Stay open-minded and let the cruise unfold as it may. You may be put outside of your comfort zone, but if you go with the flow, you may discover a better you and a very rewarding experience that you won’t ever forget. These cruises have been known to transform people if they can sit back, relax, and become part of our onboard community.

What is one strategy that has helped your business to grow?

Partnering with other organizations with similar philosophies and therefore reaching a wider audience who wouldn’t have found out about windjammers otherwise. For example, we offer a cruise with a professional photographer onboard to teach a workshop.

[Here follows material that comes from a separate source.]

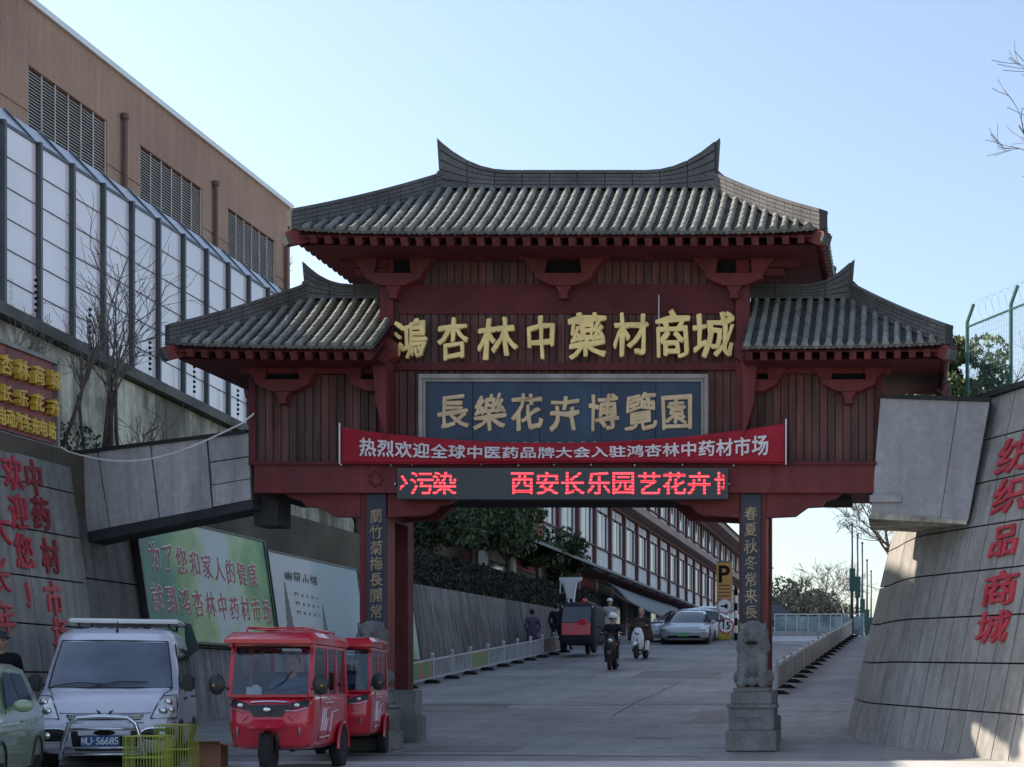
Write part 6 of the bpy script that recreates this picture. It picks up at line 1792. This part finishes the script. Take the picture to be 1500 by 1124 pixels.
# white bracketed gantry lamp above the dark tricycle
gl = thing('white_gantry', 'white post with two broad bracket arms rising behind the dark tricycle', 'post', (PX(836, 58), 58, gz(58)))
zt = PZ(846, 58)-gz(58)
b = MB(); b.prism([(-.42, zt), (.42, zt), (.40, zt-.10), (.22, zt-.22), (.14, zt-.8), (-.14, zt-.8), (-.22, zt-.25), (-.42, zt-.12)], -.08, .08); b.build('bracket_head', M['white'], gl)
for x in (-.10, .10):
    b = MB(); b.tube([(x, 0, 0), (x, 0, zt-.7)], .05, 8); b.build('leg', M['white'], gl)
b = MB(); b.tube([(-.38, -.02, zt-.1), (-.40, -.02, zt-.62), (-.2, -.02, zt-.55), (-.3, -.02, zt-.15)], .03, 6); b.build('brace', M['white'], gl)
# kiosk and glass railing beyond the crest
M['slate'] = mat('dark_kiosk_roof', (.06, .065, .075), .7, var=.15)
ki = thing('kiosk', 'small dark roofed guard kiosk beyond the right rail', 'kiosk', (PX(1138, 76), 77, 3.0))
x0, x1 = -1.6, .85
b = MB(); b.box(x0, x1, 0, 2.2, 0, 2.1); b.build('walls', mat('kiosk_wall', (.10, .11, .13), .6), ki)
b = MB(); b.loft([[(x0-.3, -.3, 2.1), (x1+.35, -.3, 2.1), (x1+.35, 2.5, 2.1), (x0-.3, 2.5, 2.1)], [(x0+.8, 1.0, 2.95), (x1-.9, 1.0, 2.95), (x1-.9, 1.2, 2.95), (x0+.8, 1.2, 2.95)]]); b.build('roof', M['slate'], ki)
for a in (-.9, .0):
    b = MB(); b.box(a-.05, a+.75, -.03, -.01, .75, 1.75); w = b.build('window_frame', M['white'], ki)
    b = MB(); b.box(a+.01, a+.69, -.036, -.031, .81, 1.69); b.build('pane', mat('kiosk_pane', (.12, .17, .15), .15), w)
gr = thing('glass_railing', 'white framed glass railing beyond the crest of the ramp', 'railing', (PX(1200, 69), 69, 4.0))
for i in range(9):
    x = -2.0+.5*i
    b = MB(); b.box(x-.02, x+.02, -.02, .02, 0, 1.0); b.build('post', M['white'], gr)
    if i < 8:
        b = MB(); b.box(x+.03, x+.47, -.006, .006, .12, .93); b.build('glass_pane', mat('blue_rail_glass', (.30, .38, .40), .2, var=.5, scale=1.5) if i == 0 else bpy.data.materials['blue_rail_glass'], gr)
b = MB(); b.box(-2.02, 2.02, -.03, .03, 1.0, 1.05); b.build('handrail', M['white'], gr)
pk = thing('low_parapet', 'pale concrete kerb wall along the crest of the ramp right of the gate column', 'kerb wall', (PX(1165, 66.5), 66.6, gz(66)-.05))
for i in range(4):
    b = MB(); b.cbox((-1.5+1.0*i, 0, .14), (.99, .35, .30), .02); b.build('kerb_block', M['slab'], pk)
# lamp poles with green boards
pole_l = {0: 'tallest grey lamp pole with a green board beside the far end of the right rail', 1: 'grey lamp pole with a green board, second in the receding row', 2: 'grey lamp pole with a low dark green board, third in the receding row',
          3: 'grey lamp pole, fourth in the receding row near the right wall', 4: 'shortest looking lamp pole close to the right wall'}
for i, (px, pt_, Y) in enumerate(((1248, 770, 67), (1256, 785, 73), (1263, 797, 80), (1270, 822, 90), (1276, 838, 102))):
    zt = PZ(pt_, Y)-4.05
    t = thing('lamp_pole', pole_l[i], 'pole', (PX(px, Y), Y, 4.05), 0, 'row of poles beyond the right rail')
    b = MB(); b.tube([(0, 0, 0), (0, 0, zt)], [.075, .045], 8); b.build('pole', M['steel_g'], t, smooth=True)
    b = MB(); b.cbox((.02, -.08, zt*(.50 if i < 2 else .30)), (.26, .05, 1.0 if i < 2 else 1.5), .01); b.build('green_board', M['green_steel'], t)
    b = MB(); b.lathe([(.05, 0), (.08, .04), (.03, .12)], (0, 0, zt), n=8); b.build('cap', M['steel_g'], t)
# white cable sagging in front of the left girder
b = MB(); b.tube([P(80, 655, 23.6)+Vector((.1, 0, 0))] + [P(80+(372-80)*k/16, 655-43*k/16+ 46*math.sin(math.pi*k/16)*(1-.35*k/16), 23.6-.7*k/16) for k in range(1, 16)] + [P(372, 606, YF-.05)], .012, 6)
tag(b.build('cable', M['white']), 'thin white cable sagging in front of the left girder', 'cable')

# ------------------------------------------------------------------ plants
def leaf_cloud(b, c, r, n, size, sq=(1, 1, .8), rn=rnd, shell=.5):
    for _ in range(n):
        while True:
            p = Vector((rn.uniform(-1, 1), rn.uniform(-1, 1), rn.uniform(-1, 1)))
            if shell*.4 < p.length < 1: break
        p = p.normalized()*(p.length**.5)
        q = Vector(c)+Vector((p.x*r*sq[0], p.y*r*sq[1], p.z*r*sq[2]))
        s = size*rn.uniform(.45, 1.4)
        a = Vector((rn.gauss(0, 1), rn.gauss(0, 1), rn.gauss(0, .6))).normalized(); d = a.orthogonal().normalized(); d = Matrix.Rotation(rn.uniform(0, 6.3), 3, a) @ d; e = a.cross(d)
        b.add([q-d*s, q-e*s*.45, q+d*s, q+e*s*.45], [(0, 1, 2, 3)])
def fast(b, name, m, parent, kind=None):
    me = bpy.data.meshes.new(name); me.from_pydata([tuple(v) for v in b.v], [], b.f); me.materials.append(m); return link(name, me, parent, kind=kind)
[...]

We are co-marketing this particular cruise with a local organization well-known for offering all types of photography workshops all over the world. Their students may never have thought of a windjammer cruise if they hadn’t seen it in their catalog.

What is one personal habit that has helped you to be successful?

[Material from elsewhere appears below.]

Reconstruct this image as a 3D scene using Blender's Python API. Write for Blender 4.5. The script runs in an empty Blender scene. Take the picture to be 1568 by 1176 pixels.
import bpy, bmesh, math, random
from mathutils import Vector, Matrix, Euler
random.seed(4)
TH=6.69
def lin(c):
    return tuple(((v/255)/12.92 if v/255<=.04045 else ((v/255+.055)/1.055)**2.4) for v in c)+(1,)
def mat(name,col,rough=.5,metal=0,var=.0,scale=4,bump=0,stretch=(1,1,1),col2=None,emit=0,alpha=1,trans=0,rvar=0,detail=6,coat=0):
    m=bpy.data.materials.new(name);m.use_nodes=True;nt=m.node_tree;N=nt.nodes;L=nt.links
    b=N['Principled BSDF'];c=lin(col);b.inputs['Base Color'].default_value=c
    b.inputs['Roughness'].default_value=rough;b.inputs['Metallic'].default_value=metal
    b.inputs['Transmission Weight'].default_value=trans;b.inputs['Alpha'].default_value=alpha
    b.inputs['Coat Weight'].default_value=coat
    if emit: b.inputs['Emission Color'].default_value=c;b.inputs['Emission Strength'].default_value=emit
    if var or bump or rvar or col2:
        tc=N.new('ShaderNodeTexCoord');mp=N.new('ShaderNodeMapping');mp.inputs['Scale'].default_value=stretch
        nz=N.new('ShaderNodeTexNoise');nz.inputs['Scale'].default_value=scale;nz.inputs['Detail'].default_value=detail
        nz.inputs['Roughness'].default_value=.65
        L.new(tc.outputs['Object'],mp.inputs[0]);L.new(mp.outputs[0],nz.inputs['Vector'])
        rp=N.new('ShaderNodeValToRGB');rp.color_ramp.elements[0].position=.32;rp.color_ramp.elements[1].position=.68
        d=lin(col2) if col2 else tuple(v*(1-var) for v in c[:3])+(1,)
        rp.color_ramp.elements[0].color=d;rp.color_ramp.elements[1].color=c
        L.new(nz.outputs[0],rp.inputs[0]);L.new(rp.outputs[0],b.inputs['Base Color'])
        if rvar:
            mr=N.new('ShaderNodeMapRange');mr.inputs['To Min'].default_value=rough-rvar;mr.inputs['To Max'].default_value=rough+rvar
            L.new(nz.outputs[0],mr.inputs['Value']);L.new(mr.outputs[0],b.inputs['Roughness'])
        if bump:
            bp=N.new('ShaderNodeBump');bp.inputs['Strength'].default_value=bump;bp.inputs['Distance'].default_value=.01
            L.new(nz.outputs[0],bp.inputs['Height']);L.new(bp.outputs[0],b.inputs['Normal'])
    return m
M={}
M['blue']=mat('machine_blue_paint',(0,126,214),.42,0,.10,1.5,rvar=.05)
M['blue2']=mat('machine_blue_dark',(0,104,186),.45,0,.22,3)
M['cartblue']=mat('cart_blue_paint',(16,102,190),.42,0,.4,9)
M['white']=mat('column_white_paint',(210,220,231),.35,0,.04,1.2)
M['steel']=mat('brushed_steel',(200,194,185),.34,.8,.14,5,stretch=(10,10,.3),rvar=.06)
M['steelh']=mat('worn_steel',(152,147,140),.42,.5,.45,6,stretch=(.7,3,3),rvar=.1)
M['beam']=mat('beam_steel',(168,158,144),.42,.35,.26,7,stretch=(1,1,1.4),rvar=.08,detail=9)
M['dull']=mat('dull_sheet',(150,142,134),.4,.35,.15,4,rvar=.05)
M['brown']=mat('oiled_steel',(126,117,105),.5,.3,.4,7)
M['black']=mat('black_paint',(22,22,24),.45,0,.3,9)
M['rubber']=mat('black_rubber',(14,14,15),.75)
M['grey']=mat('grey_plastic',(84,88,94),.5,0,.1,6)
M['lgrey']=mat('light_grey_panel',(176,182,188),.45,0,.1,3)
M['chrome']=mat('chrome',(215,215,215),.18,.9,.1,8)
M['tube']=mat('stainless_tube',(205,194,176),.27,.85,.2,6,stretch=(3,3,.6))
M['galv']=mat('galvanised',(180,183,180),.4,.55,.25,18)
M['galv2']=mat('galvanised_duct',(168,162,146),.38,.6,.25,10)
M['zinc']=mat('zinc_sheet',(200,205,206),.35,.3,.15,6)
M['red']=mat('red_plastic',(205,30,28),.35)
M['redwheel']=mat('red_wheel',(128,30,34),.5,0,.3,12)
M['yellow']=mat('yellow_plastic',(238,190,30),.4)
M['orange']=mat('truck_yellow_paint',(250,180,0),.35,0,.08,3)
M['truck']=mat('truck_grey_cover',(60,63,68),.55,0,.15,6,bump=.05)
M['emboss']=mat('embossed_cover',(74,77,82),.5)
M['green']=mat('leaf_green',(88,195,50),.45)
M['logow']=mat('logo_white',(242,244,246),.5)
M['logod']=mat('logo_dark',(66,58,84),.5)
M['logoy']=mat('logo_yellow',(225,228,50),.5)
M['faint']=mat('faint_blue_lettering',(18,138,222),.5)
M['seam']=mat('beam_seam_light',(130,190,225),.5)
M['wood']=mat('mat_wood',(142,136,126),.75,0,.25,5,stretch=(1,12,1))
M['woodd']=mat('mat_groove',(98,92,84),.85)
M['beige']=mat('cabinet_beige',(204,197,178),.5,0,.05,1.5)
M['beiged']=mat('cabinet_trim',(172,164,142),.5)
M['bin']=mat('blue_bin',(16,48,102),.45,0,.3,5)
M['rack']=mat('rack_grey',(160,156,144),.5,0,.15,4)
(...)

We teach our crew that we are in the customer service business first and foremost and the sailing business second. We always have the customer’s best experience in mind. Often, their experience is enhanced by our crew’s passion for sharing Maine, Angelique, and sailing.

Please share one instance where a guest had a moving or emotional reaction to the experience you provided to them.

We had a guest sail with us on a week-long cruise and had her eyes wide opened to this lifestyle of sailing. She went home and researched how to learn more about sailing. She found a small boat sailing course in Florida, which she did. Then, she came back to sail with us THREE times the next summer! She kept in touch with us in the off-season and said she wanted to learn more about maintenance of a vessel Angelique’s size. We invited her up to Maine in April when we are getting the boat ready for the sailing season for a week. She rolled up her sleeves and got dirty painting and varnishing. This summer, she has taken a leave from her job and will spend July-October in Maine taking a tall ship sailing course from the Wooden Boat School and filling in for us aboard Angelique as a working crewmember!